Candidates for ASUA seats prep for primaries

By Jennifer Quilici
Arizona Daily Wildcat
March 18, 1996

Campaign '96 began at noon yesterday at the UA with a mad race by campaign staff to get their candidates' names up on as many bulletin boards and kiosks around campus as possible.

These candidates are running for positions in the Associated Students of the University of Arizona. Primary elections will be held March 26 and 27, with general elections a week later on April 2 and 3.

Until then, candidates campaigning for positions as president, vice president for programs and services, vice president for clubs and organizations, and undergraduate senators, will be busy passing out their platforms to students and hanging fliers around the UA campus.

The candidates were given copies of the ASUA elections code, which explains what is legal and illegal for them to do during the election process. It outlines where they can and cannot hang fliers, how they must conduct their campaigning, and also the set budget they have to spend on campaign materials.

These rules are enforced by the ASUA Elections Commission, which is headed by Jennifer Haber, this year's election commissioner. The commission monitors the candidates throughout their campaigns and is in charge of setting up the polling sites around campus.

This year Haber disqualified four candidates because they did not have a part of their candidate packets completed by the deadline.

One of the candidates who was disqualified, Steve Romero, political science junior, appealed the decision and took it to the ASUA Supreme Court. The court decided on March 7 that Romero, who is running for vice president of programs and services, could run on the ballot despite the fact he didn't have his packet fully completed on time. The other three candidates did not appeal and dropped out of the race.

Haber said there will also be some write-in candidates on the ballot whose applications are due by 5 p.m. tomorrow.

She said Kyle Dorsey, accounting and finance junior, is a definite write-in candidate who is running for a position as an ASUA senator.

ASUA President Ben Driggs said the structure of ASUA is an issue that has been in dispute for almost three years now. He said it is a constant battle between the Graduate and Professional Student Council, which wants to be a separate government, and ASUA, which wants to keep things unified.

The ASUA/GPSC structure is currently being discussed by the two governing bodies and the administration, he said.

As it stands now in ASUA, Driggs said, there is one student body president who has a cabinet and legislative bodies that he or she oversees.

The cabinet consists of the Arizona Students Association, a statewide student lobbying group. The Undergraduate Senate, the GPSC and the Central Coordinating Council, which have power similar to the veto power of the U.S. Government, all make up the legislature.

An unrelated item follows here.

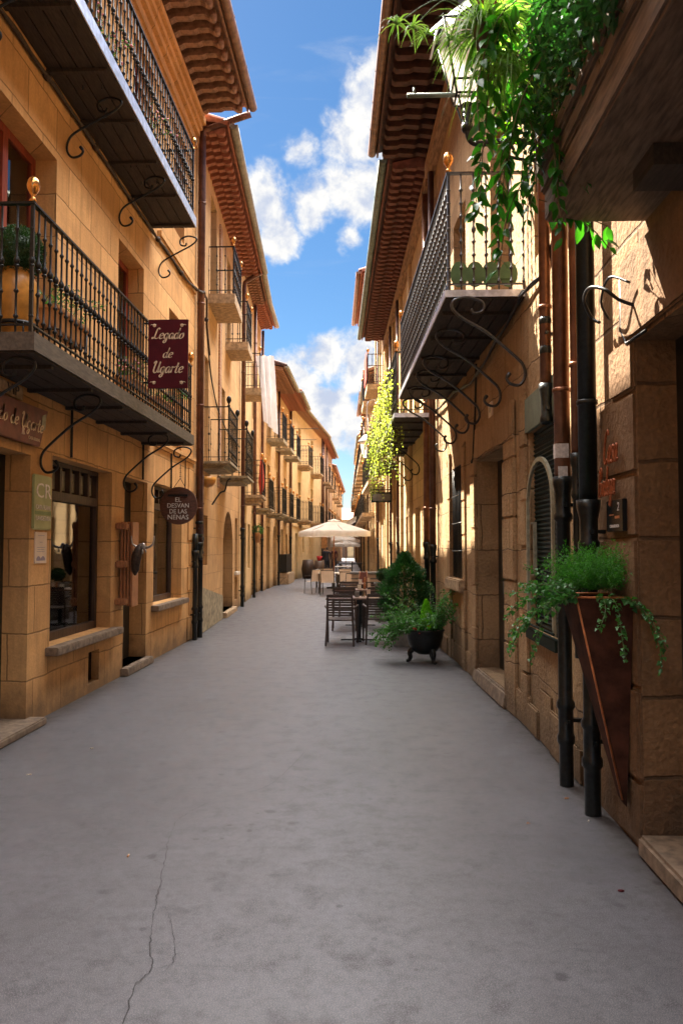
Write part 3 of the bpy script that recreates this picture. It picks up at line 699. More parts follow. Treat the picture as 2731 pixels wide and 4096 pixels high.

All campus clubs and organizations are funded and regulated by ASUA, along with programs and services.

Some of these programs and services include Spring Fling, the Bisexual, Gay and Lesbian Association, and the Escort Service. Students need only their UA IDs to vote in the ASUA elections.

This year, graduate students will vote for GPSC candidates through a mail-in ballot.

The Wildcat will take an in-depth look at each of these candidates throughout the campaign to find out about their platforms and also to discuss their experience as UA students that may qualify them for a student governing position.